Of the 35% of adults (493,000) who have less than 5% of their income left over after they pay their bills, over 400,000 worry about their ability to meet unforeseen expenses, while 296,000 fear about coping if income tax or welfare rates were to change.
Impact of Energy Costs
Fuel costs remain a pressing concern for people in Northern Ireland. 83% of consumers say the increased cost of energy and fuel has impacted on their spending ability. Almost nine in ten adults (87%) say they switch off heating during cold periods to save fuel.
Half of residents (51%) say they were forced to sacrifice other household spending to pay for fuel this winter.
A typical Northern Ireland consumer pays out £131 on fuel each month.
The continued public fear over the price of fuel has seen people turning to pay-day loan companies and moneylenders.
Moneylenders
The increase in fuel costs saw over 100,000 people (8% of residents) take out loans to cover their bills.

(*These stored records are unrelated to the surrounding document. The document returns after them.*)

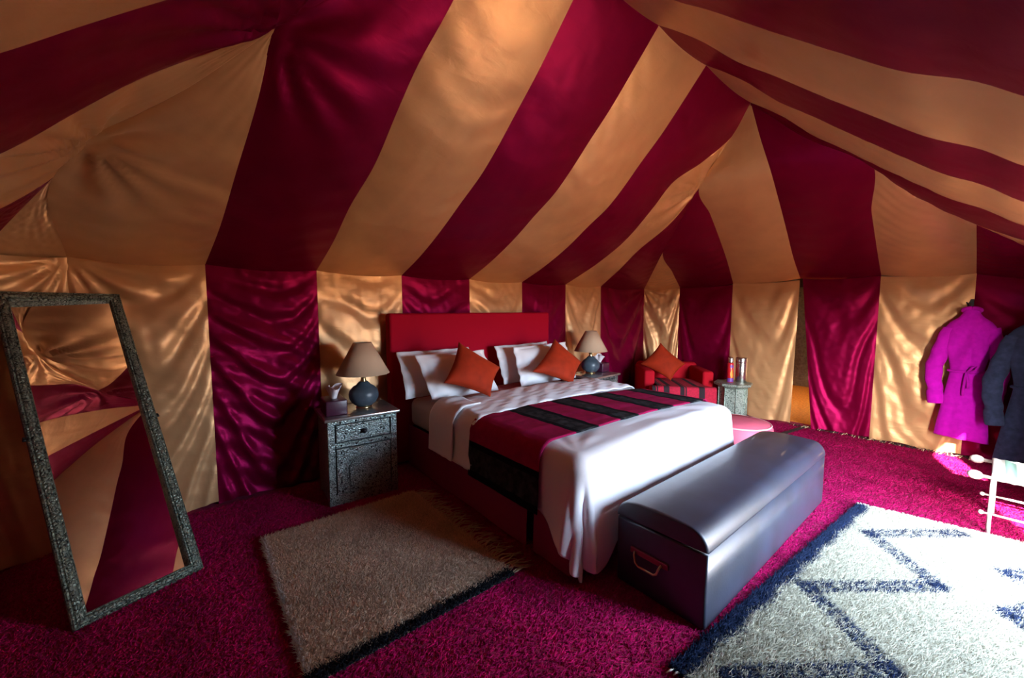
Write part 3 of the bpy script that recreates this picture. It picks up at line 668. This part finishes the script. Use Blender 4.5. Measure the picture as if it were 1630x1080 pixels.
def tissue_box(loc, rz, label):
    t = root('tissue_box', loc, label, 'tissue box', rz=rz)
    box_obj('case', (-.07, -.105, 0), (.07, .105, .105), PLUM, t, bev=.008, seg=3)
    n, m = 12, 24; V = []
    for i in range(n):
        f = i / (n - 1); 
        for k in range(m):
            a = 6.2832 * k / m; r = (.028 + .034 * f ** 1.3) * (1 + .35 * f * math.sin(3 * a + 1) + .15 * f * math.sin(7 * a))
            V.append((r * math.cos(a) * .75, r * math.sin(a), .10 + .085 * f + .018 * f * math.sin(2 * a + .5)))
    mesh('tissue', V, gridF(n, m, True), TISSUE, t)
tissue_box((.765, 2.93, .616), math.radians(-4), 'plum leather tissue box on the left nightstand')
tissue_box((3.74, 2.95, .616), math.radians(3), 'plum leather tissue box on the right nightstand')

# ------------------------------------------------------------------ leather storage bench
bn = root('storage_bench', (2.49, .925, 0), 'long black leather storage bench at the foot of the bed', 'bench')
def extrude_x(name, prof, x0, x1, mt, parent, ends=6, rnd=.02):
    """closed (y,z) outline swept in x with slightly pillowed ends"""
    pr = np.array(prof, float); c = pr.mean(0); V = []; m = len(pr)
    xs = []
    for k in range(ends + 1):
        a = math.pi / 2 * k / ends; xs.append((x0 + rnd * (1 - math.sin(a)), 1 - rnd * 0.9 * (1 - math.cos(math.pi / 2 - a))))
    xs = [(x0 + rnd * (1 - math.sin(math.pi / 2 * k / ends)), rnd * (1 - math.cos(math.pi / 2 * k / ends))) for k in range(ends, -1, -1)]
    left = [(x0 + rnd * (1 - math.cos(t)), rnd * (1 - math.sin(t))) for t in np.linspace(0, math.pi / 2, ends)]
    right = [(x1 - (x - x0), i) for x, i in left[::-1]]
    for x, ins in left + [((x0 + x1) / 2, 0)] + right:
        d = pr - c; Ln = np.linalg.norm(d, axis=1)[:, None]; q = c + d * (1 - np.minimum(ins / np.maximum(Ln, .05), .3))
        for y, z in q: V.append((x, y, z))
    R = len(V) // m; F = gridF(R, m, True); F.append(tuple(range(m - 1, -1, -1))); F.append(tuple((R - 1) * m + k for k in range(m)))
    return mesh(name, V, F, mt, parent, world=True)
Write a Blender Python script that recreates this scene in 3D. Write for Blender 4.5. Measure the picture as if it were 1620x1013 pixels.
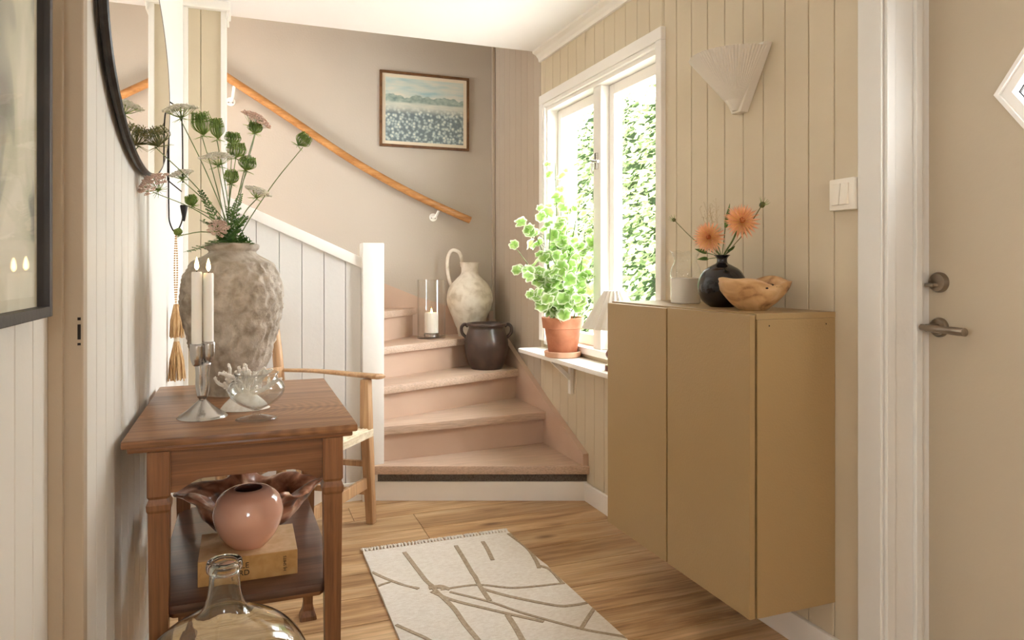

Almost a quarter of these loans (23%) were taken from moneylenders.
A typical loan from a moneylender amounts to £300 with an average interest of 95% leading to a repayment of £586. 14% of those who took out a loan were unable to meet their repayments.
Pay Day Loans
40,000 people (4% of Northern Ireland residents) have taken a pay day loan to cover essentials such as food and bills – 26% of respondents who went to pay day companies did so to pay for food.
A quarter of these who took the loans were unable to meet their repayments on time.
Commenting on the first Household Income Tracker Northern Ireland, Rosemary O’Doherty of the Irish League of Credit Unions said: “The launch of the tracker is an important initiative by our movement as we identify the issues facing people, including our 409,000 members, in communities across Northern Ireland.
It is clear that people are expecting a year of new challenges and financial pressures. The fact that people have to turn to high interest loans from moneylenders and payday companies in such large numbers is of particular concern.
In the case of moneylenders loans are being offered which are up to 15 times more expensive than those available from local credit unions.
Payday loan companies are currently quoting loans of £400 over 31 days at a cost of £129 – the same loan from a Credit Union costs about £4.
I would again encourage anyone facing financial difficulties to speak to their credit union first. Unlike other lenders we are a not-for-profit community owned organisation and exist solely to meet the needs of our members.”
She finished by saying “In the coming months we will be publishing further trackers which I am sure will contribute to the general debate about the impact the general economic situation is having on people in Northern Ireland.”